Di sudut lain, para sahabat tengah menantikan Rasul untuk memimpin shalat berjamaah di masjid. Bilal pun datang untuk menjemput beliau. Namun Rasul bersabda: “Bagiku, terlambat waktu shalat lebih baik daripada membuat hati anak-anak bersedih”. Rasul lalu meminta Bilal datang ke rumahnya, mengambil makanan untuk anak-anak. Bilal kembali dengan membawa beberapa butir buah kenari, lalu diserahkan pada Rasul.
Kepada anak-anak itu Rasul berkata: " ا تبيعون جملكم بهذه الجوزات ؟" “ Maukah kalian menjual untamu dengan buah-buah kenari ini?” Anak-anak menyanggupi tawaran Rasul dan melepaskan rangkulannya. Rasul berjalan ke arah masjid sambil bercanda: “Semoga Allah merahmati saudaraku, Yusuf. Ia dijual dengan harga beberapa dirham sementara aku terjual dengan beberapa kenari”
Inilah kisah hidup sang Nabi yang welas asih itu. Membaca cerita ini, membuat hati kita bergetar hebat: “Ah…Rasul, engkau memang manusia langit. Tapi, perilakumu begitu membumi hingga bisa menjadi tauladan bagi seluruh ummat”.
Ada tiga catatan yang bisa kita renungkan dari kisah di atas:
1. Pentingnya bermain dengan Anak
Sangat mengagumkan. Rasulullah, seorang kepala negara dan rujukan agama dengan setumpuk agenda dan kesibukan, menyempatkan bermain, tidak hanya dengan keluarganya juga anak-anak lain.

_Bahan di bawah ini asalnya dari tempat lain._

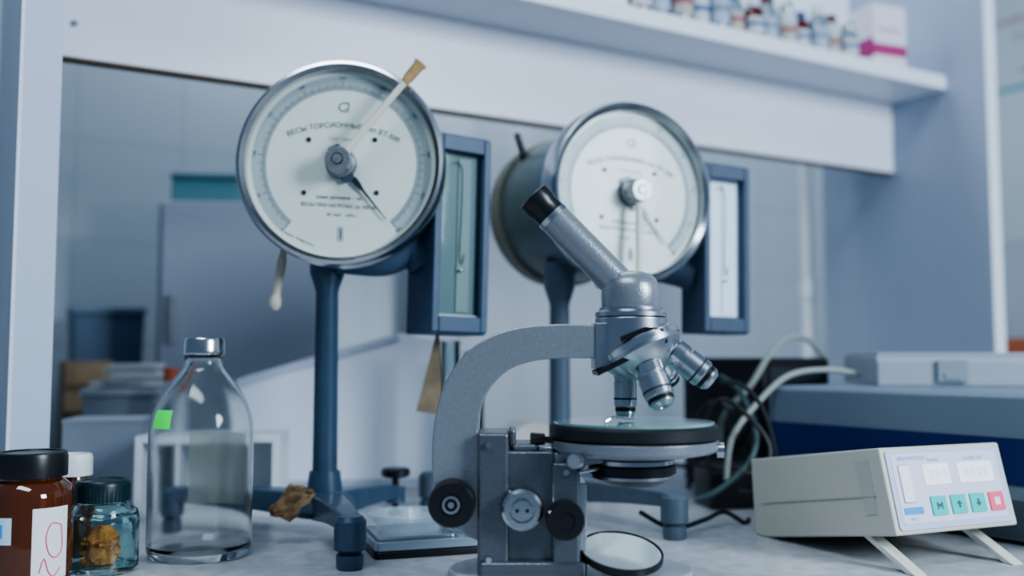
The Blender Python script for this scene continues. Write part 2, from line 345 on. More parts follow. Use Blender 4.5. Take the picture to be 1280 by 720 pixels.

Yang lebih mengagumkan lagi, Rasul bahkan menunda waktu shalat, sebuah ajang perjumpaan dengan sang ‘kekasih’ demi menyelamatkan hati anak-anak agar tidak terluka dengan bermain bersama mereka. Dalam keseharian, betapa sering kita mengecewakan putra putri kita hanya karena tak ingin diganggu ketika memasak, mengetik di depan komputer (facebook-an :D) atau menyelesaikan pekerjaan rumah lainnya.
Dalam teori psikologi anak, disebutkan bermain adalah hak anak yang sama pentingnya dengan hak pendidikan. Dengan permainan, sebenarnya seorang anak sedang menangkap berbagai stimulus untuk perkembangannya. Tepat sekali kiranya, Rasul begitu memberikan prioritas untuk bermain bersama anak-anak.
2. Berlaku seperti kanak-kanak di hadapan mereka
Saat anak-anak berkata “Ayolah jadi unta untukku” mungkin kita teringat adegan seorang ayah yang sering menjadi ‘kuda’ untuk anaknya. Sebenarnya, saat Rasul berperan menjadi tunggangan bagi anak-anak, seakan Rasul ingin berpesan, bermainlah seperti keinginan mereka. Beliau bersabda: “Siapa saja yang sedang berada di dekat anak, hendaknya ia berperilaku seperti kanak-kanak”.
Anjuran Rasul ini juga selaras dengan teori perkembangan anak yang menganjurkan orang tua dan para pendidik untuk berkomunikasi dengan anak sesuai dengan tingkatan umur dan perkembangan anak. Selain anak akan merasa menemukan teman sejati, juga akan belajar memberikan kepercayaan kepada sang orang tua.
3. Memberikan alternatif, bukan larangan
Akhir potongan kisah di atas cukup menarik, bagaimana Rasulullah memberi tawaran buah-buah kenari untuk anak-anak sebagai pengganti permainan yang mereka inginkan. Konon, jika orang tua melarang langsung, anak akan belajar pembangkangan, sebaliknya bila menawarkan alternatif anak akan belajar menerima hal berbeda dengan cara yang bijak. Saat diberikan alternatif, anak tidak merasa tertolak, bahkan merasa diperlakukan istimewa.